Comprendo l’elogio del Prosecco, bandiera italiana all’estero, sorvolo sulla bottiglia del succitato marchio maldestramente non-nascosta, ma sussulto al momento topico: “Cosa consiglierebbe agli italiani per il pranzo delle feste?” “Inizierei con un Metodo Classico, TIPICO SPUMANTE DA ANTIPASTI”…” per poi proseguire con un Prosecco, meglio se di Valdobbiadene”… e qui la sedia scricchiola …” per finire con un Cartizze”… nel cadere rovinosamente dalla sedia, come se fossi stato colpito da un fulmine, tento un bagno di umiltà, provo a immaginare un blind-tasting nel quale un Prosecco distrugga Ferrari, Bellavista, Ca’ del Bosco, Uberti, Travaglino ecc. ecc. ecc. per corpo, complessità e persistenza, poscia rivedo tutti i dogmi dell’abbinamento vini e dessert, liberando la mente da passiti e distillati e tentando di giubilare la magnificenza del vino secco con CO2 che si fonde con il dolce del glucosio …

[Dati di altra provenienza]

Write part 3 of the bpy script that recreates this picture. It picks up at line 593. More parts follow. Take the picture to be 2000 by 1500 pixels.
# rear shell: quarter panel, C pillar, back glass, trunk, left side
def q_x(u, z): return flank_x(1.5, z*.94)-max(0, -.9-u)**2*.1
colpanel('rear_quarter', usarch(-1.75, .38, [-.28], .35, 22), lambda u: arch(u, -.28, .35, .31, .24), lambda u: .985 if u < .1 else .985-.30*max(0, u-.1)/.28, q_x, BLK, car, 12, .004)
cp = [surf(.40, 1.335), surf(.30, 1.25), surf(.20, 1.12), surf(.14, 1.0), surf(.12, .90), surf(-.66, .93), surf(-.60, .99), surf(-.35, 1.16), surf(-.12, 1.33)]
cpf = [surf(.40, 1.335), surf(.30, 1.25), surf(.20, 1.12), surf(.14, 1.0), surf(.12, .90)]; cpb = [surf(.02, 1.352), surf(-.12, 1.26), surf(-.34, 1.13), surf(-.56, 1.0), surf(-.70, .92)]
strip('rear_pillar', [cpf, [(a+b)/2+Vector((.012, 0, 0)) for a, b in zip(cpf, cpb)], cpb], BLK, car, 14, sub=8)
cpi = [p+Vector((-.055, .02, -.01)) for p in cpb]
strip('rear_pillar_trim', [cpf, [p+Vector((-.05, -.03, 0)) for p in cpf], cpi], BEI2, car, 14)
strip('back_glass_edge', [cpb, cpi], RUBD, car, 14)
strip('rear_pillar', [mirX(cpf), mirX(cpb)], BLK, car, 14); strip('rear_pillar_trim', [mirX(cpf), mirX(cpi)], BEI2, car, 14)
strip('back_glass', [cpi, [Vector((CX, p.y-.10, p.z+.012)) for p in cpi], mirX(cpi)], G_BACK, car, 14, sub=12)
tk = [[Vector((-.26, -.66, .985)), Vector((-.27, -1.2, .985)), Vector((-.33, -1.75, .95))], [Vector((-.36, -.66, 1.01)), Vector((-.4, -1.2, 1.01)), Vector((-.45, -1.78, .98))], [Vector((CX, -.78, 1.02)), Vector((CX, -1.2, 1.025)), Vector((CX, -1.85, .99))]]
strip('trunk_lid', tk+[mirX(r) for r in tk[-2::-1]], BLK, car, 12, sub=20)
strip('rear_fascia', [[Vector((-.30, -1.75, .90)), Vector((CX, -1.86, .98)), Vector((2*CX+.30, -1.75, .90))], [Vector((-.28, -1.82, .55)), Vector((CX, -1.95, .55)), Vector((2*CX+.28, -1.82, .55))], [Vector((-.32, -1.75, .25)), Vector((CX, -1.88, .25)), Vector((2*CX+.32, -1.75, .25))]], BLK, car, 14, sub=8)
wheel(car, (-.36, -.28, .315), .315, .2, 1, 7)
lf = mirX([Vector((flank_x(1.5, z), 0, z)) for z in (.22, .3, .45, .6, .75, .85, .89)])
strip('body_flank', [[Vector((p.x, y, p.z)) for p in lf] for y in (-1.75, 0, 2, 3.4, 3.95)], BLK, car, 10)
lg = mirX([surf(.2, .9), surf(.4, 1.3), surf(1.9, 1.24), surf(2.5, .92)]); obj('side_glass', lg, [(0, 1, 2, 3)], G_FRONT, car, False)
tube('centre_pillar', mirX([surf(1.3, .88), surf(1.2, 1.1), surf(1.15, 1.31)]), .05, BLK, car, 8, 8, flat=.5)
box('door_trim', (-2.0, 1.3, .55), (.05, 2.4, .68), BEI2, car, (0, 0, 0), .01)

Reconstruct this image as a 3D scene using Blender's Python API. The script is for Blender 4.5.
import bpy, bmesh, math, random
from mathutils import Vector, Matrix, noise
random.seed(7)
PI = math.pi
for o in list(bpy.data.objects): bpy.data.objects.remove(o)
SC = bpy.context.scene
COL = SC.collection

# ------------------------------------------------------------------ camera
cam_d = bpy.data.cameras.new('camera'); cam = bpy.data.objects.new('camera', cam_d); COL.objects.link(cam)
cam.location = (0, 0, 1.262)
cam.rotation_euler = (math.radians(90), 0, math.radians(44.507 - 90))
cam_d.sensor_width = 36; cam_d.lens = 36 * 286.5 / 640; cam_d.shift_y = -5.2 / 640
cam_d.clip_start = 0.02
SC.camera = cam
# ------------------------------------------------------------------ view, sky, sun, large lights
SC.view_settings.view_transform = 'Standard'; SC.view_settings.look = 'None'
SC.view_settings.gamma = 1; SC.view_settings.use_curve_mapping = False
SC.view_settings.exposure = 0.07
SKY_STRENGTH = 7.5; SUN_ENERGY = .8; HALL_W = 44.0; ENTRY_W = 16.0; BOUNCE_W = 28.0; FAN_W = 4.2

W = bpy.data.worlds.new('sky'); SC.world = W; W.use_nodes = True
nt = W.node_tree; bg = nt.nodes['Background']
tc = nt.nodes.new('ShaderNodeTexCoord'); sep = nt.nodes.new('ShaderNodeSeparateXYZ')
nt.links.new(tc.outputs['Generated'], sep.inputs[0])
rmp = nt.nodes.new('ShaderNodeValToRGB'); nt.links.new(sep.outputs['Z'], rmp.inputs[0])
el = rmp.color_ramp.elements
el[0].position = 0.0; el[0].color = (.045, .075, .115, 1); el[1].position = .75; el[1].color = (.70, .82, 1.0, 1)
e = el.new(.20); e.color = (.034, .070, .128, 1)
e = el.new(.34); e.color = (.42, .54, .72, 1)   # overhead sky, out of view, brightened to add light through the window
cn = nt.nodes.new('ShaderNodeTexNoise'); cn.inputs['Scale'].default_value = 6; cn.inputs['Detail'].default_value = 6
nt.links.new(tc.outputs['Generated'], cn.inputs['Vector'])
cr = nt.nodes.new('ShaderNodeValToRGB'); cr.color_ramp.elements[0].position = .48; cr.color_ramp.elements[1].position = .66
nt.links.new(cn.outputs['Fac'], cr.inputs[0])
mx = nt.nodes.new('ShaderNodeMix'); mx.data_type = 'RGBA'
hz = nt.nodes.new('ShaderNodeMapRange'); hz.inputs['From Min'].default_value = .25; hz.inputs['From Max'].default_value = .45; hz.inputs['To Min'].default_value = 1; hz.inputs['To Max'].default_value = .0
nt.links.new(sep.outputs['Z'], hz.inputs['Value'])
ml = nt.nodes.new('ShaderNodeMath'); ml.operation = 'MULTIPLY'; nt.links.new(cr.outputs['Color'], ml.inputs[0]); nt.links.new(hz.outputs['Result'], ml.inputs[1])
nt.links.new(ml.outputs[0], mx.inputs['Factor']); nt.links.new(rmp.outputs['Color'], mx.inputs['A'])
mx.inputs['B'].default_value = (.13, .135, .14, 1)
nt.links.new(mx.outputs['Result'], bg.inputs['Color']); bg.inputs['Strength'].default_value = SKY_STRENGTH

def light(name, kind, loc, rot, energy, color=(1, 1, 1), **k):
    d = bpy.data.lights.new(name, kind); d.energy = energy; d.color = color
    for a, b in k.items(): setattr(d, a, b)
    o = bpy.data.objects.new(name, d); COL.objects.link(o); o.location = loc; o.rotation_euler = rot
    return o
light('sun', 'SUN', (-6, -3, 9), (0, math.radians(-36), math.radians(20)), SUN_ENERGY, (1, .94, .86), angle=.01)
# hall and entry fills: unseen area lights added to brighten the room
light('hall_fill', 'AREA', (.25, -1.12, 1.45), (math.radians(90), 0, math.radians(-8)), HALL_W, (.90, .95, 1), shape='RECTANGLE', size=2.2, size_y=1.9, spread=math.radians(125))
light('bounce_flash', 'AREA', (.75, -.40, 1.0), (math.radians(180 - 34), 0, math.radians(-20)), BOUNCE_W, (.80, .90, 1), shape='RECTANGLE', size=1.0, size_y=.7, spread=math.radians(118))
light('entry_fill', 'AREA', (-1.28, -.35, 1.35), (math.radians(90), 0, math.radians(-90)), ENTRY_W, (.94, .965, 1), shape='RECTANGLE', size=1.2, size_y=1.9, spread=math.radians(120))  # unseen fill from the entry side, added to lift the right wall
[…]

Mi riprendo dalla trance momentanea e inizio a sperare che i milioni di italiani abituali seguaci della rubrica siano impegnati in vacanza, in viaggio, al lavoro, ovunque fuorchè davanti al televisore. Cari Bruno e Giancarlo, stimatissimi professionisti, ho per voi una sola domanda: perché?

Il Prosecco è uno dei carri trainanti dell’export di settore, è uno straordinario universo in moto, ma non roviniamolo tentando di sovrastimarne le doti. La presunzione è sempre indice di sottocultura, può solo coprirci di ridicolo e in questo caso il principale danneggiato è proprio lui, il Prosecco. Definirlo, di fatto, il più strutturato e complesso spumante italiano, fa male, in primis, proprio allo spumante italiano e, più in generale, al vino italiano.

In questi anni il mondo del vino ha espresso tanti bravi comunicatori, pregni di vera cultura. Non credo che in questi giorni fossero tutti irrintracciabili per dare agli italiani un messaggio corretto e intellettualmente onesto.